It’s fascinating (and encouraging) to see Pennsylvania residents using the new right-to-know law and trying to make it work for them.
Demetra Stamus of Carbon County tried something interesting when she appealed the county’s denial of 911 audiotapes and other records related to a car crash in which her brother died.
As part of her appeal, she noted that the right-to-know law indicates that agencies can (my emphasis) release information that falls under an exemption if they believe the public interest in the material “outweighs the interest in non-disclosure.”
She argued that sets up a mandatory test by an agency, as opposed to simply opening the door for an agency to release information that’s exempt from the RTK law. And, she said, Carbon County didn’t do the test.
She lost; the open records office “does not find this argument persuasive,” it wrote in denying her appeal on May 1. It continued, “The OOR cannot compel the county to undertake a discretionary exercise.”

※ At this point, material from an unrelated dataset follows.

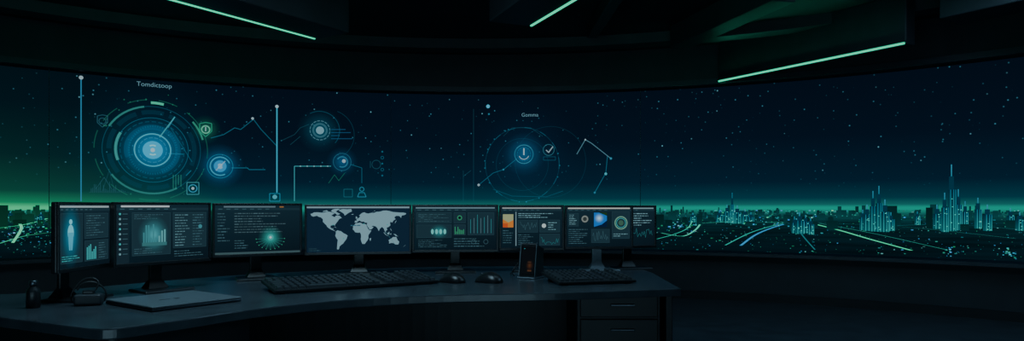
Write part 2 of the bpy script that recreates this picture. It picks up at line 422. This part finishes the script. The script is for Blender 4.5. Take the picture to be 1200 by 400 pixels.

So, agencies can apply that test, but they don’t have to (my emphasis again). It’s tough to argue that agencies should be mandated to do the test every time they issue a denial; but it also is hard to fathom that any agency would voluntarily give up information that it didn’t have to (they seem to work hard enough as it is to try to keep public information private).
You would like to think, however, that if the public benefit outweighed the need to keep information private, an agency would release the information. Guess we’ll have to just wait and see.